Questi due anni di urli e di canzoni non hanno mutato Mina. La cantante è proprio come se l'immaginano gii italiani: una diva e insieme una ragazza pazzesca, assurda e nervosa, piena di tenerezza e di poesia

L’Italia del dopoguerra ha finalmente trovato la sua diva: Anna Maria Mazzini detta Mina. Divo è quel personaggio che resta tale anche al di fuori del palcoscenico, come Adelina Patti e Maria Mali-bran nell'Ottocento. Tanto per intenderci, divi sono oggi Marilyn Monroe e Marion Brando, per la loro carica vitale che li fa agire come figure da romanzo anche fuori dal teatro di posa: non lo sono invece il bonario William Holden e la casalinga Audrey Hepburn, nonostante il successo e la popolarità che li circonda.

Negli ultimi trent’anni, l’unico vero grande divo che gli italiani hanno avuto è stato Benito Mussolini. Di fronte ai suoi atteggiamenti, alla sua sincera smania di esibizionismo, alla sua vanità prorompente, impallidiscono e scompaiono le Alide Valli, le Sofie Loren e le Gine Lollobrigida. Un tentativo rimarchevole, anche se limitato alla sola parte centro-settentrionale del paese, è stato quello di Maria Callas che spesso è riuscita a comportarsi, anche fuori dalle quinte, come un personaggio d’opera.

Mina invece è la diva nazionale, l’argomento che supera il pregiudizio etnico e unisce le due Italie: la ricca e la povera, la settentrionale e la meridionale, la rossa e la biancofiorata. Nei salotti del nostro paese, ormai, affermare di conoscere Mina è un mezzo sicuro per far convergere l’attenzione su se stessi. Nella stessa maniera, infilare un gettone in un juke-box di periferia e scegliere tre dischi della cantante provoca spesso una salve di sguardi riconoscenti da parte di un gruppo di bambine che trascorrono lì il pomeriggio in attesa che si verifichi un miracolo del genere.

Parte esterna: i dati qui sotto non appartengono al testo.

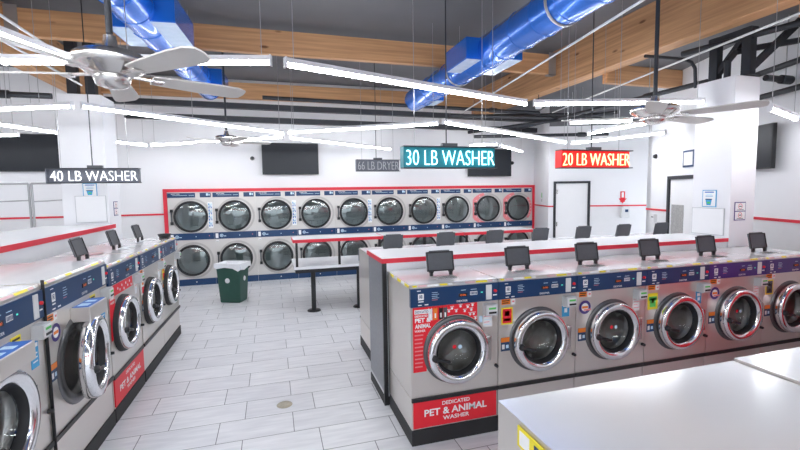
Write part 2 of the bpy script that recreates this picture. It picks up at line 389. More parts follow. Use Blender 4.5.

Ogni giorno gli italiani comprano cinquemila dischi incisi da Mina. La sua quotazione, che un anno fa era di settanta-cinquemila lire per serata e questa estate di trecentomila, sfiora oggi le ottocentomila. A Ostia, la notte di Capodanno una sua esibizione di meno di mezz’ora è stata pagata un milione e mezzo.

Ora, io non voglio indagare perchè questo succede. Può darsi che gli italiani abbiano bisogno di sfogare il loro amore su un divo, in un momento in cui quasi tutti i santi sembrano tentennare. Personalmente, però, ho una grande stima di Mina, che conosco da oltre due anni, da quando cioè non aveva ancora inciso il primo disco e non aveva mai cantato con un’orchestra. Allora, Mina mi sembrava una ragazza piena di una simpatia istintiva e di una intelligenza vivace: la sua qualità migliore era però una sincerità assoluta, verso se stessa e verso gli altri, in ogni momento della vita. Non c’era un gesto o una parola, in lei, che suonassero falsi. Negli ultimi tempi, invece (non la vedevo dal Festival di Sanremo dello scorso anno), m’è capitato di leggere sui giornali parecchi fatti che la riguardavano e che erano in aperta contraddizione con la ragazza che avevo conosciuto: Mina avida di danaro. Mina avara, Mina che passa da un fidanzato all’altro... Certo, il successo, specialmente se unito al danaro, diventa un corrosivo capace di segnare e trasformare delle personalità integre; e ad una ragazza di vent’anni basta un decimo di quel che ha ottenuto Mina negli ultimi tempi per darle alla testa ed ubriacarla.

1961 01 28 Tempo Mina f1Mina sta provando in questi giorni le due canzoni che presenterà a Sanremo: "Io amo, tu ami”, un motivo melodico di Redi che sarà inserito nel film che il regista Alessandro Nasetti sta ultimando: si tratta di un’inchiesta sull’amore nel mondo. La seconda canzone che l’orlatrice cremonese interpreterà al Festival sarà ”Mille bolle blu”, un motivo del maestro Rossi

Così, tanto per rendermi conto di come stavano le cose veramente, ho chiamato Mina al telefono nel suo albergo romano e il mattino dopo ci siamo visti. Avevo con me un registratore che ha trascritto fedelmente i nostri venti minuti di dialogo.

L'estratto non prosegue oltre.